ACTIONS IN RELATION TO JOHN C. BENNETT ET AL.—THE PROPHET'S INSTRUCTIONS TO THE RELIEF SOCIETY—TREATISE ON THE "HOLY GHOST"—WILLIAM LAW'S DEFENSE OF THE SAINTS—THE PROPHET'S ADDRESS TO THE CHURCH.
Monday, May 23, 1842.—I called a special session of the city council, at which Dimick B. Huntington was elected coroner of the city of Nauvoo.
The Fall of Chauncey L. Higbee.
Tuesday, 24.—Chauncey L. Higbee was cut off from the Church by the High Council, for unchaste and unvirtuous conduct towards certain females, and for teaching it was right, if kept secret, &c. He was also put under $200 bonds to keep the peace, on my complaint against him for slander, before Ebenezer Robinson, justice of the peace.
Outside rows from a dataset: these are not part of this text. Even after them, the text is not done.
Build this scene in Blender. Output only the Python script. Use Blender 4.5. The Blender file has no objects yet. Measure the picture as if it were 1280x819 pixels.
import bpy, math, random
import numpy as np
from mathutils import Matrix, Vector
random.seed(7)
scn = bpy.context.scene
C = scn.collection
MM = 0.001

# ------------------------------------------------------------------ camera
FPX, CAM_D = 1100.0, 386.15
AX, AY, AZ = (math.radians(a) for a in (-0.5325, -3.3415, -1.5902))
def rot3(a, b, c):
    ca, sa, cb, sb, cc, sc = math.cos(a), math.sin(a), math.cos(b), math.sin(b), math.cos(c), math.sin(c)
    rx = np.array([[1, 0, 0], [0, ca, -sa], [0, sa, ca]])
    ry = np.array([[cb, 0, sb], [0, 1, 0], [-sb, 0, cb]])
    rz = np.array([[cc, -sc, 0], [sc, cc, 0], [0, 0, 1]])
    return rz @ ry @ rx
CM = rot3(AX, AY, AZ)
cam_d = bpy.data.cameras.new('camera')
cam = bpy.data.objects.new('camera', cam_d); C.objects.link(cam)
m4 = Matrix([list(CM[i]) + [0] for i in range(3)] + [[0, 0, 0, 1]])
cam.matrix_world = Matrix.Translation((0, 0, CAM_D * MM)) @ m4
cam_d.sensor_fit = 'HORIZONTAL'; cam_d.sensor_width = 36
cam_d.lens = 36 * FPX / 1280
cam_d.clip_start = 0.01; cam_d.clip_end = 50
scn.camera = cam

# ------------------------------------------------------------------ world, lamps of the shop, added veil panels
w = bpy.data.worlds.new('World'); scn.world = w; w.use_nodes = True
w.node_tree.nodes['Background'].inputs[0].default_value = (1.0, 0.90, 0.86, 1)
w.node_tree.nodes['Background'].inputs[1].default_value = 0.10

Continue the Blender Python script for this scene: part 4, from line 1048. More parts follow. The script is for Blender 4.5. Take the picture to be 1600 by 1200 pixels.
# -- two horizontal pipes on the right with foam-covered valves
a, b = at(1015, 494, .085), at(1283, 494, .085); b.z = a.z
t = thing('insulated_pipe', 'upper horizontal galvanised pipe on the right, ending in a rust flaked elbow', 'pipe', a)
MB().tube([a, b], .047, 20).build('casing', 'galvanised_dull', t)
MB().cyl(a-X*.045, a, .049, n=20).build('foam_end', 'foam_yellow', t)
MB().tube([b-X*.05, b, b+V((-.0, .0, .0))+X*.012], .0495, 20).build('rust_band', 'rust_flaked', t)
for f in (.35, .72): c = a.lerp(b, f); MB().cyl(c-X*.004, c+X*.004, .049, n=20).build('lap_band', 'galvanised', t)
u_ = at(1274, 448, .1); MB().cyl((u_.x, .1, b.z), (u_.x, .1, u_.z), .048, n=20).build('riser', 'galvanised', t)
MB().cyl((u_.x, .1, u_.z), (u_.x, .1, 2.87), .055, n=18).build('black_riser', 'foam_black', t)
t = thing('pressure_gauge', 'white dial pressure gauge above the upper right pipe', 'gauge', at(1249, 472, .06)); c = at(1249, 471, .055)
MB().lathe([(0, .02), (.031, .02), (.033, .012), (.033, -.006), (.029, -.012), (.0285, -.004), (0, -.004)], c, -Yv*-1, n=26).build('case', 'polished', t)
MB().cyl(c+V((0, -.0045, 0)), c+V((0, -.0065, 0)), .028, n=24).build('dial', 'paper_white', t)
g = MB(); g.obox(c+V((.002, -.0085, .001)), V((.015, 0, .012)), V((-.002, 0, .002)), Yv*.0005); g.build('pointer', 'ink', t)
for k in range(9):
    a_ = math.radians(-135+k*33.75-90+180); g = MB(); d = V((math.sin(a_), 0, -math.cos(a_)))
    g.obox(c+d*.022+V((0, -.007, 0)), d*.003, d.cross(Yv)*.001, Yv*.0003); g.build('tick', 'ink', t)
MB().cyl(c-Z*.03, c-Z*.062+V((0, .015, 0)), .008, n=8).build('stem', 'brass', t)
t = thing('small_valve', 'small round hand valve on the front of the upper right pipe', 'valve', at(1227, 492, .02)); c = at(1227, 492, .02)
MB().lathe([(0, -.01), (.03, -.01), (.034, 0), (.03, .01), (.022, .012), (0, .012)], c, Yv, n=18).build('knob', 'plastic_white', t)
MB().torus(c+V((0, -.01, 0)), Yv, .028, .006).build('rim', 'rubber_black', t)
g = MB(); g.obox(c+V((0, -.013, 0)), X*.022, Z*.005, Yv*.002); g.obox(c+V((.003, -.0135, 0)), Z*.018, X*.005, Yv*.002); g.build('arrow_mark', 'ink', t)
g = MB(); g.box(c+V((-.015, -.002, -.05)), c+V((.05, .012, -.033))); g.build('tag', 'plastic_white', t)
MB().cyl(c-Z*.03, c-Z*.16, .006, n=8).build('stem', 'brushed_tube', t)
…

Wednesday, 25.—I spent the day in counseling the Bishops, and assisting them to expose iniquity.
Notice was this day given to John C. Bennett, that the First Presidency, Twelve, and Bishops had withdrawn fellowship from him, and were about to publish him in the paper, but on his humbling himself, and begging we would spare him from the paper, for his mother's sake, the notice was withdrawn from the paper.
Confessions of John C. Bennett.
Thursday, 26.—This forenoon I attended a meeting of nearly a hundred of the brethren in the Lodge Room, to whom John C. Bennett acknowledged his wicked and licentious conduct toward certain females in Nauvoo, and that he was worthy of the severest chastisements, and cried like a child, and begged that he might be spared, in any possible way; so deep was his apparent sense of his guilt and unfitness for respectable society; so deeply did he feign, or really feel contrition for the moment, that he was forgiven still. I plead for mercy for him.
The Prophet's Political Attitude.
At one p. m. I attended a large and respectable meeting of the citizens of Nauvoo, near the Temple, and addressed them on the principles of government, at considerable length, showing that I did not intend to vote the Whig or Democratic ticket as such, but would go for those who would support good order, &c.